In de Green Deal Infranatuur, die in voorbereiding is, zal in samenwerking met betrokken bedrijven en natuurorganisaties gekeken worden naar de mogelijkheden die netwerken in brede zin, zoals wegen, spoorrails en leidingen, voor het duurzaam gebruik van het natuurlijk kapitaal bieden.

Agenda Stad

Steden staan volop in de belangstelling. Specifiek voor de ontwikkeling van steden is er de Agenda Stad, een samenwerkingsverband van Rijk, steden en andere betrokken partijen, gericht op het versterken van groei, innovatie en leefbaarheid van Nederlandse steden.

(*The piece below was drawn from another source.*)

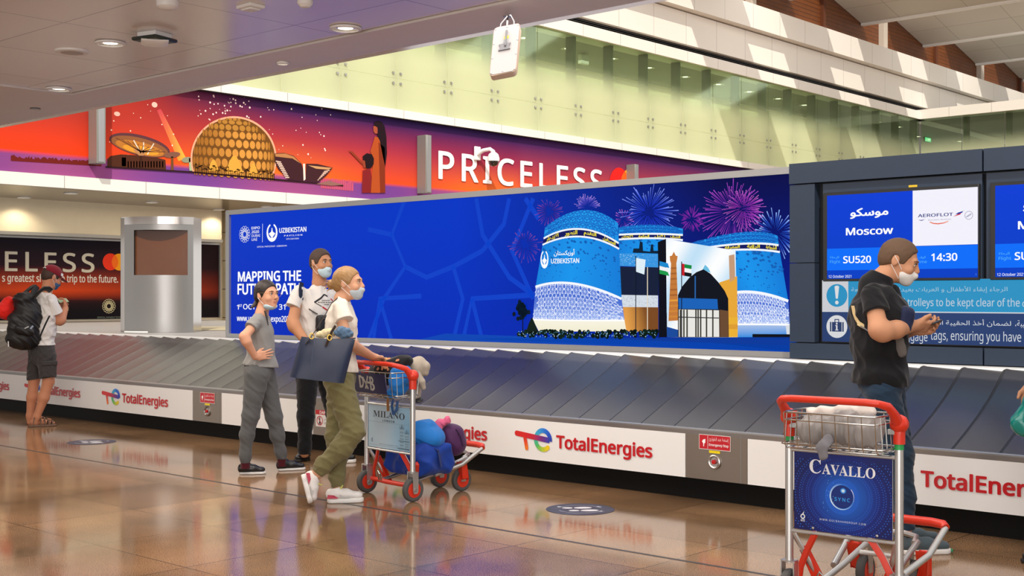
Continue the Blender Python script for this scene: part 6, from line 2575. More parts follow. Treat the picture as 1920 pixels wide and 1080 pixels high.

Het kabinet wil als onderdeel van de Agenda Stad zogeheten City Deals sluiten met steden en andere partijen (Kamerstuk 31 757, nr. 73). Deze deals omvatten publiek-private afspraken om de positie van steden en stedelijke regio’s te versterken. Er zijn diverse proposities door steden ingediend voor Agenda Stad waarin ook aanknopingspunten zitten voor groene, natuurinclusieve oplossingen. Datzelfde geldt voor de samenwerking rond de Europese Agenda Stad (Kamerstuk 33 659, M / Kamerstuk 34 139, nr. 4), waarbij «Sustainable use of land and Nature-Based solutions» een thema is. Uw Kamer zal begin 2016 worden geïnformeerd over de voortgang die met City Deals wordt geboekt.